La reine Hortense excitait ses secrets instincts ; elle lui parlait sans cesse de l’Empire ; consultait les devins sur son avenir ; lui prédisait qu’il régnerait un jour ; et comme elle était possédée de cette pensée unique, elle s’attachait à la lui inculquer par tous les moyens en son pouvoir[1]. Le hasard la servit en envoyant à son aide un homme d’un esprit singulier qui devait en peu de temps systématiser, répandre au dehors et traduire en faits ce que l’on commença, dès lors, d’appeler à Arenenberg l’idée napoléonienne.

Vers la fin de l’année 1834, M. de Persigny, allant en Allemagne, s’arrêta au château d’Arenenberg. On ne l’y connaissait pas. C’était un homme d’une naissance obscure ; son nom était Fialin. Sa famille, sans fortune, et qui habitait un village du département de la Loire, n’ayant pu lui donner aucune éducation, l’avait fait entrer au service comme simple soldat.
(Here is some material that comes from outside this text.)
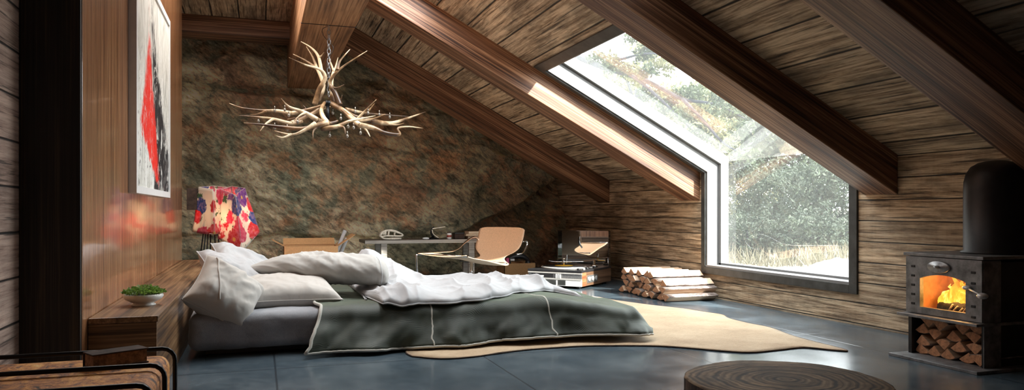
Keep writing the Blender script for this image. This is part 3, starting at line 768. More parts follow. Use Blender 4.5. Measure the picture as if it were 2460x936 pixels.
for _ in range(2600):
    x = rg.uniform(8.3, 11); y = rg.uniform(7.5, 14); z = yardz(x, y); h = rg.uniform(0.12, 0.42); a = rg.uniform(0, 6.3)
    d = Vector((math.cos(a), math.sin(a), 0)); l = Vector((rg.uniform(-.2, .2), rg.uniform(-.2, .2), h)); wd = d * 0.012
    b = len(gr.v); p_ = Vector((x, y, z - 0.01)); gr.v += [p_ - wd, p_ + wd, p_ + l * 0.6 + wd * 0.7, p_ + l]; gr.face((b, b + 1, b + 2, b + 3))
tag(gr.obj('grass', 'grass'), 'dry grass blades growing below the bushes outside', 'grass', None, 'stuff')
def boulder(u, v, x, r, seed, label):
    c = at(u, v, x=x); m = MB(); m.sphere((0, 0, 0), 1.0, 22, 14)
    for i, p_ in enumerate(m.v):
        k = 1 + 0.30 * fbm(p_.x * 1.3 + seed, p_.y * 1.3, p_.z * 1.3, 4); m.v[i] = Vector((p_.x * r[0] * k, p_.y * r[1] * k, p_.z * r[2] * k))
    gz = yardz(c.x, c.y)
    m.xf(Matrix.Translation((c.x, c.y, gz + r[2] * 0.35)))
    tag(m.obj('rock', 'stone'), label, 'rock', 'white stones outside')
boulder(1790, 655, 6.7, (0.28, 0.45, 0.12), 1, 'low white stone at the left end of the row outside the window sill')
boulder(1850, 660, 6.8, (0.30, 0.40, 0.10), 2, 'flat white stone second from the left outside the window sill')
boulder(1925, 668, 6.9, (0.34, 0.5, 0.11), 3, 'flat white stone third from the left outside the window sill')
boulder(2020, 668, 6.9, (0.34, 0.46, 0.24), 4, 'tallest white stone at the right end outside the window')
# ---------------------------------------------------------------- the bed
import bmesh
def roundbox(mb, lo, hi, r, n, disp=None, mi=0):
    lo, hi = Vector(lo), Vector(hi); c = (lo + hi) / 2; h = (hi - lo) / 2
    bm = bmesh.new(); bmesh.ops.create_cube(bm, size=2.0)
    bmesh.ops.subdivide_edges(bm, edges=bm.edges[:], cuts=n, use_grid_fill=True)
    b = len(mb.v)
    bm.verts.ensure_lookup_table()
    for v in bm.verts:
        p = Vector((v.co.x * h.x, v.co.y * h.y, v.co.z * h.z))
        # denser near the edges
        q = Vector([math.copysign(hh * (1 - (1 - abs(a)) ** 1.3), a) for a, hh in zip(v.co, h)])
        inn = Vector([max(-hh + r, min(hh - r, a)) for a, hh in zip(q, h)])
        d = q - inn
        if d.length > 1e-6: q = inn + d.normalized() * r
        q = q + c
        if disp: q = disp(q)
        mb.v.append(q)
    for f in bm.faces: mb.face([b + v.index for v in f.verts], mi, True)
    bm.free(); return mb
bed = thing('bed', 'low bed on the floor with a mattress in a grey fitted sheet', 'bed', (1.2, 7.15, 0))
MX0, MX1, MY0, MY1, MZ = -0.52, 2.50, 5.97, 8.35, 0.322
m = MB(); m.box((MX0 + 0.12, MY0 + 0.16, 0), (MX1 - 0.1, MY1 - 0.1, 0.055)); m.obj('platform', 'black_plastic', bed, bevel=0.005)
def md(q):
    s = 0.012 * fbm(q.x * 2.2, q.y * 2.2, q.z * 4, 3)
    side = 1 - sstep(0.2, 0.33, q.z)
    fold = side * 0.026 * math.sin(q.x * 26 + 2 * fbm(q.x, q.y, q.z * 3, 2)) * (1 - sstep(0.0, 0.55, q.x + 0.5)) + side * 0.010 * math.sin(q.x * 17 + q.z * 6)
    return q + Vector((s - fold * 0.4, -abs(s) - fold, s * 0.8 + 0.010 * (1 - side) * fbm(q.x * 3, q.y * 3, 1, 3)))
m = MB(); roundbox(m, (MX0, MY0, 0.05), (MX1, MY1, MZ), 0.075, 40, md); m.obj('mattress', 'grey_sheet', bed)

# green blanket over the lower part of the bed
BX0, BX1 = 0.33, 3.15
def bl_top(x): return 0.343 - 0.075 * sstep(2.35, 3.06, x) + 0.012 * fbm(x * 2, 1.0, 4.0, 3)
def bl(u, v):
    """u along the bed, v from the far side over the top and down the near side"""
    x = BX0 + u * (BX1 - BX0)
    foot = max(0.0, min(1.0, (u - 0.965) / 0.035)) ** 1.6
    zt = bl_top(x)
    r = 0.09
    yb = 5.93 - 0.05 * sstep(0.8, 1.4, x) - 0.20 * sstep(2.0, 3.1, x)
    L1 = 8.2 - (yb + r); LA = r * PI / 2; L3 = zt - r - 0.030 - 0.04 * sstep(1.3, 2.4, x)
    s = v * (L1 + LA + L3)
    if s < L1: y, z, k = 8.2 - s, zt, 0.0
    elif s < L1 + LA:
        a = (s - L1) / r; y, z, k = yb + r - r * math.sin(a), zt - r + r * math.cos(a), (s - L1) / LA * 0.3
    else:
        d = (s - L1 - LA); y, z, k = yb - 0.16 * (d / L3) ** 1.4, zt - r - d, 0.3 + 0.7 * d / L3
    fold = fbm(x * 2.9 + k * 0.5, k * 0.7, 2.0, 4); f2 = math.sin(x * 9 + 1.6 * fbm(x * 1.3, k, 6, 2))
    y -= k * (0.11 * fold + 0.05 * f2 + 0.035) * (1 - 0.35 * k) + 0.03 * math.sin(PI * min(1, k)) 
    z += (1 - k) * 0.016 * fbm(x * 2.4, y * 2.2, 3, 4) + k * 0.012 * fold
    x += (1 - k) * 0.11 * (1 - u) ** 8 + k * 0.035 * fbm(k * 3.0, x * 3, 8, 3) + (1 - u) * 0.022 * math.sin(s * 9)
    z = z - foot * (z - 0.06) * (1 - k)
    x += foot * 0.03 * (1 - k)
    return Vector((x, y, max(z, 0.03)))
blk = MB(); blk.grid(bl, 190, 110)
bk = blk.obj('blanket', 'blanket', None)
tag(bk, 'dark green blanket with pale piping draped over the near side and foot of the bed', 'blanket')
md_ = bk.modifiers.new('solid', 'SOLIDIFY'); md_.thickness = 0.012; md_.offset = -1
def bl_tube(par, r=0.0095):
    t = MB(); pts = []
    for (u, v) in par:
        p = bl(u, v); e = 0.004
        n = (bl(min(1, u + e), v) - bl(max(0, u - e), v)).cross(bl(u, max(0, v - e)) - bl(u, min(1, v + e)))
        n = n.normalized() if n.length > 1e-9 else Vector((0, -1, 0))
        if n.y > 0.2 or n.z < -0.5: n = -n
        pts.append(p + n * r * 0.7)
    t.tube(pts, r, 6); o = t.obj('piping', 'piping', bk, world=False); o['label'] = 'pale piping sewn along the green blanket'
N = 70
bl_tube([(0.0, 0.35 + 0.65 * i / N) for i in range(N + 1)], 0.013)
bl_tube([(i / 160, 1.0) for i in range(161)], 0.010)
for u0, u1 in ((0.335, 0.345), (0.685, 0.705)):
    bl_tube([(u0 + (u1 - u0) * (i / N) ** 2, 0.5 + 0.5 * i / N) for i in range(N + 1)])
bl_tube([(i / 60 * 0.36, 0.74 + 0.05 * i / 60) for i in range(61)], 0.006)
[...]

L’imagination inquiète du jeune Fialin, le désir de se pousser dans le monde, le déterminèrent, lorsqu’il eut fait son temps, à quitter le régiment où il n’avait pu dépasser le grade de brigadier. Il vint à

  1. Dès l’année 1825, du vivant du duc de Reichstadt, elle déclarait que le sang autrichien serait un motif d’exclusion à l’empire des Français, et que le prince Louis serait appelé à succéder au trône de Napoléon.